O jurista italiano Giuseppe Chiovenda lançou em sua obra Dos Delitos e das Penas, quase cem anos atrás, uma afirmação que ainda hoje ecoa no mundo jurídico e é sempre repetida: o que faz diminuir a incidência dos delitos não é a crueldade das penas, mas a certeza da punição. Realmente, onde existe certeza da punição a criminalidade cai verticalmente.

Mas, alertava ele, sem a certeza da punição ocorre exatamente o contrário, ou seja, propaga-se a ideia de impunidade. Lamentavelmente isso vem ocorrendo no Brasil de nossos dias, porque os autores desses crimes cometidos na presença de centenas de pessoas não têm recebido a necessária punição.
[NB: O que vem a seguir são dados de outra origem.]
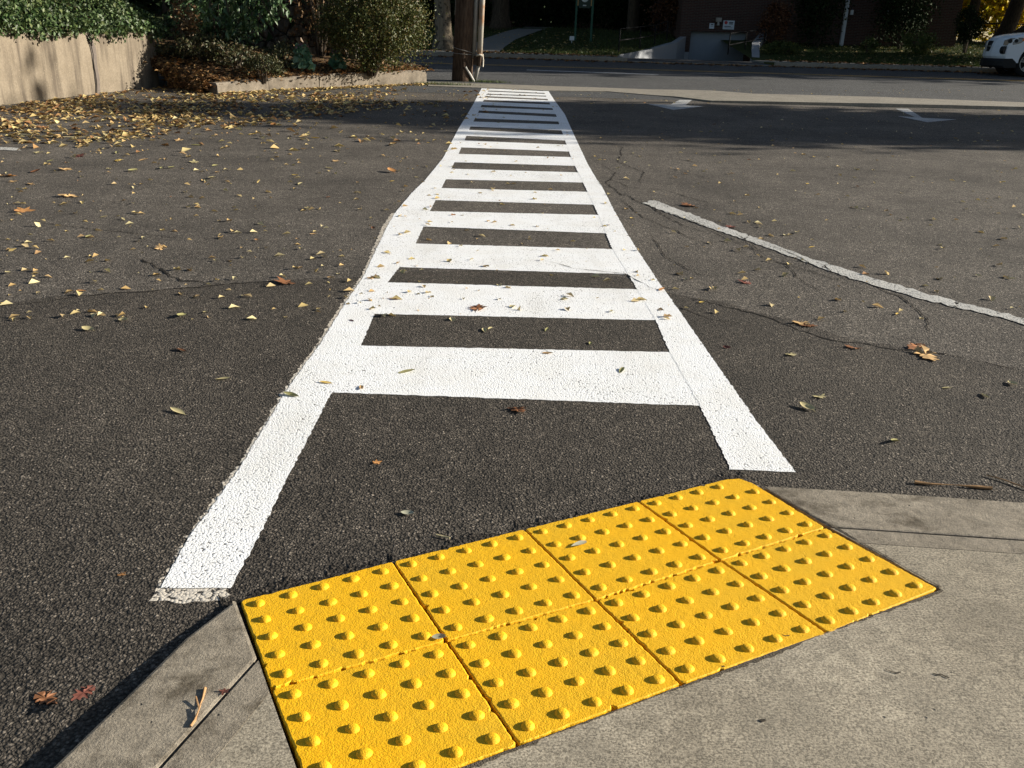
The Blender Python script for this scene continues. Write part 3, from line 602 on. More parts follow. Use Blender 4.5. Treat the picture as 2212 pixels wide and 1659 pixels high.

Quando detidos pela Polícia Militar, são levados às delegacias de polícia para ser lavrada a ocorrência e, em seguida, libertados, pela convicção que prevalece de suas ações de vandalismo não se tratarem de delitos de grave potencial ofensivo. Existirá, contudo, algo que propague de forma mais direta a ideia de impunidade do que milhões de brasileiros assistirem, pela televisão, à prisão desses baderneiros seguida de sua libertação?
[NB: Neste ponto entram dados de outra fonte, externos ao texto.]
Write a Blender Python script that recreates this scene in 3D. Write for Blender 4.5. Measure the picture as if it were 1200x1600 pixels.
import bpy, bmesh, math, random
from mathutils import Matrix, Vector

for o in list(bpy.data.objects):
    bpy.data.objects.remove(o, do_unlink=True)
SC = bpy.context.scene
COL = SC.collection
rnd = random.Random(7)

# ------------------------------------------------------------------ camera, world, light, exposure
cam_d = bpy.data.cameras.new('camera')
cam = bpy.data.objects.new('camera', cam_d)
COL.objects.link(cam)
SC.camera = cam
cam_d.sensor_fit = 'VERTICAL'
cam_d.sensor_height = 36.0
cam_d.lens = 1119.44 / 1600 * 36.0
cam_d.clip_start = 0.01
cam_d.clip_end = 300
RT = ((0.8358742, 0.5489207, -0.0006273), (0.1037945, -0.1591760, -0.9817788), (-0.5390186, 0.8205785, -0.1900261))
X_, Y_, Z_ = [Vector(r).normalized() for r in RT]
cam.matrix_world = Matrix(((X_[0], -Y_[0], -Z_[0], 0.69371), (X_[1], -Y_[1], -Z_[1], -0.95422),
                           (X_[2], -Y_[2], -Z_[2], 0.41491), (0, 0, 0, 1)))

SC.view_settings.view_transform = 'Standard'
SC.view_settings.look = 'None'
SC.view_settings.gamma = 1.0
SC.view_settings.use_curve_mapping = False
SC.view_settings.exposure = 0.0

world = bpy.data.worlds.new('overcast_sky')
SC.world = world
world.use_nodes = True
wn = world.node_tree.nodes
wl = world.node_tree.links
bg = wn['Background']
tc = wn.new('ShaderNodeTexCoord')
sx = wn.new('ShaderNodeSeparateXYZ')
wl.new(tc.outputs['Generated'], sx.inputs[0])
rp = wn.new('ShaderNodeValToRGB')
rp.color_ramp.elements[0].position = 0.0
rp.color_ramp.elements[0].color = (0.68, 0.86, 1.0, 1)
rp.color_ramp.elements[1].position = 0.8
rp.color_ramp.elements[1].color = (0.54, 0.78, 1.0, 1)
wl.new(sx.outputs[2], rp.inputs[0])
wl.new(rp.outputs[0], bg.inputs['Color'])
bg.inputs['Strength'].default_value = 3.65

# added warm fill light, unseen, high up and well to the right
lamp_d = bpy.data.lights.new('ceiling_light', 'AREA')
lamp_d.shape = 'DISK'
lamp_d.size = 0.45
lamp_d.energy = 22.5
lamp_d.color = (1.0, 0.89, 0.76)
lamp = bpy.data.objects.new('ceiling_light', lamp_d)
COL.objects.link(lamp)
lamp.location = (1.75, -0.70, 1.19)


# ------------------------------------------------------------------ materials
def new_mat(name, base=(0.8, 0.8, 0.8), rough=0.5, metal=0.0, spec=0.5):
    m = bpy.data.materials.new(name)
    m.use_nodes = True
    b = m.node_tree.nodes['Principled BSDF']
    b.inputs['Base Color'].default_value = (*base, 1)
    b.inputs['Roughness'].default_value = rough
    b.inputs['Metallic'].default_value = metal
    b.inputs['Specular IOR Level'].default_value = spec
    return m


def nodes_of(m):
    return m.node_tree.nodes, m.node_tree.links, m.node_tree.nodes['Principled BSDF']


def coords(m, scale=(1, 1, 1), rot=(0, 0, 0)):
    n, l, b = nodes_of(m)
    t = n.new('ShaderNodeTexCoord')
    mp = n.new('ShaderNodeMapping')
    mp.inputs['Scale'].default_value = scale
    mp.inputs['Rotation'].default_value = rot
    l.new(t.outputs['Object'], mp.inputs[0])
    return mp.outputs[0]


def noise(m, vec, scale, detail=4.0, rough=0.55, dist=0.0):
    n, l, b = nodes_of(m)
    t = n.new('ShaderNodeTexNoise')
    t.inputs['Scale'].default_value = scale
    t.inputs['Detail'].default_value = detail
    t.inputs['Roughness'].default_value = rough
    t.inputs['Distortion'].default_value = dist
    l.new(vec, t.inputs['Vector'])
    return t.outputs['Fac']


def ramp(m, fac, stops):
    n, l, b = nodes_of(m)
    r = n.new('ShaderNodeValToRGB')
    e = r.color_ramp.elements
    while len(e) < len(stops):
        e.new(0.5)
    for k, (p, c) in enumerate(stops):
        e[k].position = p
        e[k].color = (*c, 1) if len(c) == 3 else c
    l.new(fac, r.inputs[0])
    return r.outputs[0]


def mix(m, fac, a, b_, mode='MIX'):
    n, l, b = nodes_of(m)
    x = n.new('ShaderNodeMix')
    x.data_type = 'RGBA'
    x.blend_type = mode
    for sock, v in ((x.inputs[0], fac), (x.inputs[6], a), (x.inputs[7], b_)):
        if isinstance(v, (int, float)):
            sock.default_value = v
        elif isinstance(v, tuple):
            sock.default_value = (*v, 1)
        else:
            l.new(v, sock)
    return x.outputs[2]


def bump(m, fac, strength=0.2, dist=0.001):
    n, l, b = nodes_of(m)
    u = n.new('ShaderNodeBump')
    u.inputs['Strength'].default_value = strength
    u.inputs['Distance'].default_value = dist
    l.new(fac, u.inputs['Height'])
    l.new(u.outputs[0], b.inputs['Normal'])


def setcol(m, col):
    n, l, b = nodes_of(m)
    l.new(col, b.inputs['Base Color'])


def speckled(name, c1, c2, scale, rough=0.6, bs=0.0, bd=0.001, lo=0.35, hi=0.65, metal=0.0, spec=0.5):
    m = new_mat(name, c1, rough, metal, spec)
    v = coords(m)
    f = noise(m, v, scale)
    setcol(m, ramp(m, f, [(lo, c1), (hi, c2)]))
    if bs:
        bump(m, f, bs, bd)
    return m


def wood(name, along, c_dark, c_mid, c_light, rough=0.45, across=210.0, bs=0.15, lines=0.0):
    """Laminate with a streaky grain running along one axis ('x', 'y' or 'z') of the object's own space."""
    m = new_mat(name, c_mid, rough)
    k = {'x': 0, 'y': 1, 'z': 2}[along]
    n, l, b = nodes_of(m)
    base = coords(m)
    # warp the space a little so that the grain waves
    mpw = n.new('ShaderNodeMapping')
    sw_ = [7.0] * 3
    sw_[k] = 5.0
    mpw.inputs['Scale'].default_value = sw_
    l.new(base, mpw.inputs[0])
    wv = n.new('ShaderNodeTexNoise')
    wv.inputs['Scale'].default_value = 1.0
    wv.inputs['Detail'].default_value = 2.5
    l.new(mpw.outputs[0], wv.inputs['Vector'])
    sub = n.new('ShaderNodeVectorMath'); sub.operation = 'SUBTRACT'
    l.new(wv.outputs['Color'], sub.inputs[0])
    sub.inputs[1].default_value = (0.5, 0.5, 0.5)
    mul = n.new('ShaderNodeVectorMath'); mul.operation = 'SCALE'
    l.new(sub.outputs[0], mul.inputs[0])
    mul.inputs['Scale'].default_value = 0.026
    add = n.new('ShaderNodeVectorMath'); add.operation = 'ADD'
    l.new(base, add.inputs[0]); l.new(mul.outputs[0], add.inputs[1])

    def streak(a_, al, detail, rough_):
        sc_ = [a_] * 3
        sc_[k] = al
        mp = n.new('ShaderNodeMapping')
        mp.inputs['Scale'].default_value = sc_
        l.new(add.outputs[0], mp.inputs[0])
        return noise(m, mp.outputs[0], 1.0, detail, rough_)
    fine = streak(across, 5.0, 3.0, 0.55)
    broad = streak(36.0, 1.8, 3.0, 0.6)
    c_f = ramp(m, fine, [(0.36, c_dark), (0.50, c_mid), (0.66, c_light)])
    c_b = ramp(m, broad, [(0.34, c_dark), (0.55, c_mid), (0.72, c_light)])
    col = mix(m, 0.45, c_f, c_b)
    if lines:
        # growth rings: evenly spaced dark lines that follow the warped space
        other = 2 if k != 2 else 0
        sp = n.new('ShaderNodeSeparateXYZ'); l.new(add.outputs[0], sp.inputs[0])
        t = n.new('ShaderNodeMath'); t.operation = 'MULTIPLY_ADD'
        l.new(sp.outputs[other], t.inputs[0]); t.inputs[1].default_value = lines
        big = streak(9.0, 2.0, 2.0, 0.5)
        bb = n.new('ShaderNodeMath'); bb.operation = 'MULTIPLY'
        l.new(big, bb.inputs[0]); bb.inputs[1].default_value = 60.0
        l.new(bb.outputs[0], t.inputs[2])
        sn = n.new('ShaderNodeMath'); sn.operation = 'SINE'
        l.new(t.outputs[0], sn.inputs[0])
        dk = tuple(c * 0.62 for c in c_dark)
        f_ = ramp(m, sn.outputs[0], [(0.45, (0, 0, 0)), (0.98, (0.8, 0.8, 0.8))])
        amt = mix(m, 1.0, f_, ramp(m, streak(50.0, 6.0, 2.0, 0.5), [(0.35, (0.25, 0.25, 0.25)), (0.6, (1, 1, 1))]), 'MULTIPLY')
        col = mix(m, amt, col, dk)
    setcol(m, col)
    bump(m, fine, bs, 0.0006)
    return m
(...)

Sem o menor temor da polícia, e seguros de que não haverá punição severa, os grupos de infratores são estimulados a grudar nos grupos de pessoas que vão realizar manifestações em defesa de direitos.

Os primeiros protestos de junho, nascidos em São Paulo, serviram para tirar o Brasil de uma espécie de letargia que o dominava havia décadas. O jornal espanhol El País em diferentes ocasiões satirizou a acomodação do povo brasileiro, que se mostrava capaz de fazer passeatas a favor da maconha, paradas gay com até 1 milhão de manifestantes, mas tolerava de forma absurda a ocorrência incessante dos atos de corrupção.
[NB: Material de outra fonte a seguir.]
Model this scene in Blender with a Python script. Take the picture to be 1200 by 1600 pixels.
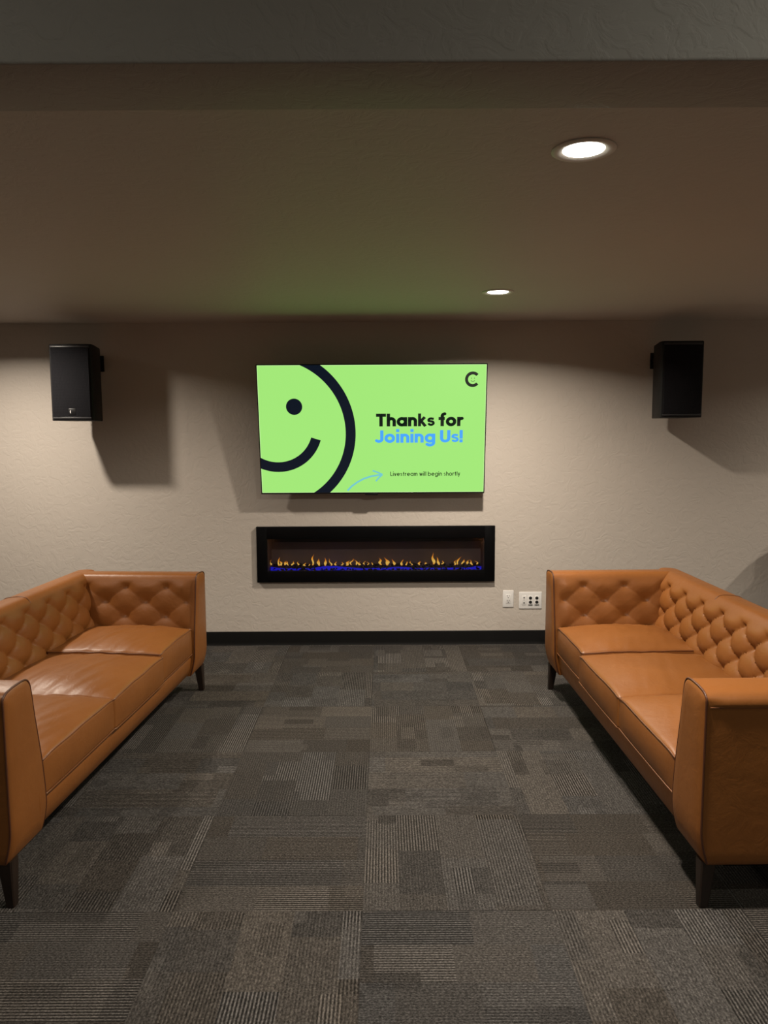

A fase de tolerância pública, felizmente, ficou para trás. Sempre que um ciclo cultural chega ao fim, outro imediatamente tem início – e hoje todos vemos, com admiração, que a cobrança pública feita aos políticos começa a dar resultados e a deixar claro que essa nova dialética é proveitosa e poderá ser útil ao longo do tempo. Reclamar, exigir, discordar, isso foi aos poucos exibindo a nova cara do Brasil.

No dia em que foi realizada a primeira manifestação popular brasileira, em São Paulo, motivada pelo aumento na passagem de ônibus, trens e metrô, houve da parte da Polícia Militar certo exagero no controle dos grupos que se deslocavam pela cidade. A repercussão negativa foi tão grande que provocou resultado inverso: a PM passou simplesmente a acompanhar os manifestantes, tolerando os exageros. Ora, na presença de crime não pode haver omissão do Estado, sob pena de representar um estímulo à impunidade.

Cada vez que um crime é praticado na presença dos encarregados de manter a ordem, e estes não cumprem o seu papel, verifica-se praticamente a ocorrência de outro crime, isto é, deixar de cumprir a lei.